— Begin —

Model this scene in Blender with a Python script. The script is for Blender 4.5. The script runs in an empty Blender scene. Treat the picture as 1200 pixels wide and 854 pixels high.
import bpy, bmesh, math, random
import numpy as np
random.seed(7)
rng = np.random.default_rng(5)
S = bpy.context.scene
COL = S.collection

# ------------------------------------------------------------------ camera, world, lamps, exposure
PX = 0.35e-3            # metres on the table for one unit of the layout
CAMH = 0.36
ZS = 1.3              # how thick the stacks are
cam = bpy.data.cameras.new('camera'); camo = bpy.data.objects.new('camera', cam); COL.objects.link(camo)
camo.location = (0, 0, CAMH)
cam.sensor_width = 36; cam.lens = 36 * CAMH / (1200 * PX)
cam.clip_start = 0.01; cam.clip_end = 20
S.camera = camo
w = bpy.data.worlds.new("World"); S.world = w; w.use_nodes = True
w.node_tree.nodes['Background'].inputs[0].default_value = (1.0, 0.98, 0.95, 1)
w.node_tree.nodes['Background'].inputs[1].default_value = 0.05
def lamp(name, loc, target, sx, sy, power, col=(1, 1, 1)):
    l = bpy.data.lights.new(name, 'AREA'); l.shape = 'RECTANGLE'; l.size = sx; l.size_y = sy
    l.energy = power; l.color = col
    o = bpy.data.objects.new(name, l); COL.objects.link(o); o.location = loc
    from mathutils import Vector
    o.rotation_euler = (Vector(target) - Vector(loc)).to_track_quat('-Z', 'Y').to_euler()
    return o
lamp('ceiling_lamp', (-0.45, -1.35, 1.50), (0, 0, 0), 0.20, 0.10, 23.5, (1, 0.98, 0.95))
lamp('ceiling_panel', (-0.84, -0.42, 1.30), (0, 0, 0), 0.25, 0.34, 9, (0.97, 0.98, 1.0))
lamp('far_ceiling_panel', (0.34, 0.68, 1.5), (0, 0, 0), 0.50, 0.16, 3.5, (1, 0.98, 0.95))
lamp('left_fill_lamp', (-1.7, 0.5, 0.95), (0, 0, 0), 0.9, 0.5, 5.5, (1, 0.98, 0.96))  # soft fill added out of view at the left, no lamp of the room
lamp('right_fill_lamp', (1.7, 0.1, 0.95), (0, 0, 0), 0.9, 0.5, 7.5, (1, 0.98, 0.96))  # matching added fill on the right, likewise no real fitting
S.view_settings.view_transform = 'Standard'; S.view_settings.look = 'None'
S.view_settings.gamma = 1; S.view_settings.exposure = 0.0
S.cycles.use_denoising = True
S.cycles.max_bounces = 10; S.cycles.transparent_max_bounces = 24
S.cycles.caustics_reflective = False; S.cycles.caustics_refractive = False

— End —

◆ **Objective**:
Collect every line above that contains the word "scene".

◆ **Solution for this problem**:
Model this scene in Blender with a Python script. The script is for Blender 4.5. The script runs in an empty Blender scene. Treat the picture as 1200 pixels wide and 854 pixels high.
S = bpy.context.scene